Long term.... scary thought.

This all obviously depends on bandwidth explosion.

Discuss!
 
Diversify !

What paid me £100 an hour in the good old .bomb glory days wouldn't pay me jack now.

This is what I don't get, people who just stick with one skill *doh*

For me I keep moving...

What was once HTML ->cgi -> perl -> Content Management Systems -> Systems(Solaris) -> j2ee -> Back to Systems(linux debian) -> php (which my mates were PTSL - to which I answered the market wants it) -> Applications and Systems Architect -> LAMP on the cloud -> Now I'm doing drupal for crying out loud :rolleyes:

As you can see it's varied and personally my love is perl but I've not had a perl job for 10 years albeit I still get to use it on contracts :D

So go with the market - If you think the cloud is going to take your job - skill yourself up in something like deploying LAMP in the cloud/performance tuning apps/memcaching etc etc.

Just don't be a potato ;)

Applications architecture and infrastructure architecture are very different things. In the future you will just move to applications based on a framework rather than a standard OS, no biggie for you ;)
 
Nope, it'll require bigger, faster, more complex networks at both the datacenter level and for user access - and I fully intent to make a lot of money designing them!
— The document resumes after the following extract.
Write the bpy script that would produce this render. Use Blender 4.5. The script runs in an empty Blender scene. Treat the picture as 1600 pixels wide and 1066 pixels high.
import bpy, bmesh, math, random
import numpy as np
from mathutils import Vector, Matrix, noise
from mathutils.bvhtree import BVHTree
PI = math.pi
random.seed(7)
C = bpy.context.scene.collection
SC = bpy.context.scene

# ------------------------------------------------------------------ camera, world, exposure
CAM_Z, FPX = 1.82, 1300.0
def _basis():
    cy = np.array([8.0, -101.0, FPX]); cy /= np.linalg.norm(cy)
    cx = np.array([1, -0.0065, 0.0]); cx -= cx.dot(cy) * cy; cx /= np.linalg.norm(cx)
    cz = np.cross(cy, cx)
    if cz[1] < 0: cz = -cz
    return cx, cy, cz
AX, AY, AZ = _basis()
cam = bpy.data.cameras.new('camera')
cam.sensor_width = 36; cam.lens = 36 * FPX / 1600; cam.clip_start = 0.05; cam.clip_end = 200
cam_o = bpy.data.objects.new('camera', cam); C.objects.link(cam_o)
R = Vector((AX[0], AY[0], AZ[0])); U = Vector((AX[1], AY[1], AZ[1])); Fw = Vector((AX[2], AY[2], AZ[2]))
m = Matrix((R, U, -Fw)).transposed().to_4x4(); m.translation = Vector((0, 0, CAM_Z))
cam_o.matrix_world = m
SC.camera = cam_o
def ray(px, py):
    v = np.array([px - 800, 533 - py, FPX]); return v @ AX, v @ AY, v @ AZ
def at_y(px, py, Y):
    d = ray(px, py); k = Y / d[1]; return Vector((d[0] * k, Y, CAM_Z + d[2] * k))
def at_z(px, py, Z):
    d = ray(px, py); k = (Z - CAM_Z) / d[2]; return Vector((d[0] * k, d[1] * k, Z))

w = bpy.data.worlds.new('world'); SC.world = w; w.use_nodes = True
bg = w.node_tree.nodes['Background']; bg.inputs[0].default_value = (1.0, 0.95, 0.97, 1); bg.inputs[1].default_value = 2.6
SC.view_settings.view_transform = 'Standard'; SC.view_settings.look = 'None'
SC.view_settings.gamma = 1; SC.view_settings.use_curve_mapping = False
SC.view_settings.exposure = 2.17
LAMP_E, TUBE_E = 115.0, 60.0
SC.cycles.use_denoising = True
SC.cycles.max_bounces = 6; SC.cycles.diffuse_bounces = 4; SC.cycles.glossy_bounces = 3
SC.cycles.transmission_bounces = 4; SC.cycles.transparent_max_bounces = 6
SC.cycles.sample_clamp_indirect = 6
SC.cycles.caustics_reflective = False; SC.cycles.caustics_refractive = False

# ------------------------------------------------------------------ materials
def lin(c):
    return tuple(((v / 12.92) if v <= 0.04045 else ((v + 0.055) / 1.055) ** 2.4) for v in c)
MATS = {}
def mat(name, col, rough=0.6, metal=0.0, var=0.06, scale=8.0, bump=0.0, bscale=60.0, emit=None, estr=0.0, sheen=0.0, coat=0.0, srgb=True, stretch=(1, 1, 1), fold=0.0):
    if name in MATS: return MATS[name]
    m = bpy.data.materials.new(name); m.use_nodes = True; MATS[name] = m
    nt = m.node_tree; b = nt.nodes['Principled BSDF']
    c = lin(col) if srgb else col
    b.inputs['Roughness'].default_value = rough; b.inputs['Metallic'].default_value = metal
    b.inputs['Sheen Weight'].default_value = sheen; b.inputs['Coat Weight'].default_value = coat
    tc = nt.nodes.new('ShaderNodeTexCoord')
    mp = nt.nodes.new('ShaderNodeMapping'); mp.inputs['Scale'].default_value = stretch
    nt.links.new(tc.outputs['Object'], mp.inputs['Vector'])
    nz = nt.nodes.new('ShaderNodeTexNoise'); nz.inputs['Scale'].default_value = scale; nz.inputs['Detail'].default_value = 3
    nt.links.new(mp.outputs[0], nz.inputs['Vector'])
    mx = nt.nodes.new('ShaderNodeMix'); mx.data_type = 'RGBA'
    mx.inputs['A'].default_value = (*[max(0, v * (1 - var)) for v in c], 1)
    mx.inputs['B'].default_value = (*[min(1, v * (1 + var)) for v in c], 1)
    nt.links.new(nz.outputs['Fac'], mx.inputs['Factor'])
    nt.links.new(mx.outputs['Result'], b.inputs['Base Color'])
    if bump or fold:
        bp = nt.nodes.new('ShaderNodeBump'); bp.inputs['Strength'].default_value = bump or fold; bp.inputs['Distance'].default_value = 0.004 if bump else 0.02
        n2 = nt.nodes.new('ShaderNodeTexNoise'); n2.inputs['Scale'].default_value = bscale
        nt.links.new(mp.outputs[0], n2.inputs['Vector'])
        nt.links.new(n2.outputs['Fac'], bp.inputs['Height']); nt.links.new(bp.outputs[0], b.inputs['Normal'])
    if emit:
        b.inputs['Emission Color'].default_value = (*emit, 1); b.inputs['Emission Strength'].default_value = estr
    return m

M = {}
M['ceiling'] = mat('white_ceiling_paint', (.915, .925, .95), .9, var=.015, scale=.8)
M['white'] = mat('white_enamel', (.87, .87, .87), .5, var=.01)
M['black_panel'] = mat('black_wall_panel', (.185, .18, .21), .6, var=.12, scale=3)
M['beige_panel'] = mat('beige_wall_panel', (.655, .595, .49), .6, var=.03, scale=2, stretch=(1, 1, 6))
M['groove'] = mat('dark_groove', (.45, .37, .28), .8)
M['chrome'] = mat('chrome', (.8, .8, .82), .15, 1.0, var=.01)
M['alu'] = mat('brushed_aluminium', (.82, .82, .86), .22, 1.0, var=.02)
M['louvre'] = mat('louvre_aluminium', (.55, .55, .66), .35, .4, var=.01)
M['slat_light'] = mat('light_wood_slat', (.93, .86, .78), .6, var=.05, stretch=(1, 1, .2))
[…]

But I do expect a lot of corporate IT departments will suffer serious cuts, desktop support is fairly safe, it's the higher end stuff which will be hit...

Also interesting. The cloud often obfuscates the back end, including storage and networking. Both Cisco and EMC (and others I'm sure) are aiming to make their products... more intelligent, self managing if you will.

Will be interesting.

As for desktop, I'm not sure, as desktops move from the traditional model of a machine bound to a user to a user bound to a set of services abstracted from any sort of physical bounds, I think we'll see a more reliable user experience thus reducing your desktop guys.

As for me, I'm an architect, I'd be working on private cloud designs most likely. So... either move to a provider and/or vendor is a safe bet.
 
As my main area is security then the cloud won't take my job as will still need to secure the links between yourself and the cloud(s)

There will still be jobs to do with Cloud computing, may require some reskilling but shouldn't be a negative thing. After all people will still be required to build and maintain/update the cloud infrastructure.

People said jobs would be lost with Virtualization and this is just the next logical step in the process, however I wouldn't trust a business to full cloud yet.

Cloud security is an interesting one, an object model with federated trust. It's still being worked on but it will be v interesting once standardised.

I don't expect all jobs to go, I'm thinking.... 60% longterm (nice statistic eh)
 
Of course they are different - It didn't happen in a single job role :p

Nice post count by the way.

The point is I could move to a development role now, however, it would take a good few years to get the sort of experience that I'd need to get any sort of 'proper' work and regard.

And the jack of all trades master of none motto still exists, even though I do try and have my fingers in all pies ;)
 
Not entirely true. What do you think consultants are? Typically, they won't have oodles of knowledge in one specific arena, but they'll know how all the different technologies (existing and emerging) can be put to work.

There's very good money in consultancy, and a big part of it relies on professionalism and how you deal with clients, not on how many years experience you have in PHP etc.

No offence but that's also what my job entails. I essentially consult for my own company, receive a brief, investigate, pilot, test, blah blah blah then hand it over to ops.

And I think third party "IT Services" companies and their consultants are going to be one of the hardest hit.
 
I've been re-pondering this lately and I may have been hasty.

From an Enteprise POV, until the Opex wins are proven, the SLAs are in place and achievable, the performance is shown and the standards open then the Enterprise will probably adopt an approach of 'borrowing' the best from the public cloud and basing the private cloud upon them.

For SMBs, the Opex wins seem to already be there. Still need someone to manage the systems ofc but no kit, no dc, no power, no cooling.... mm.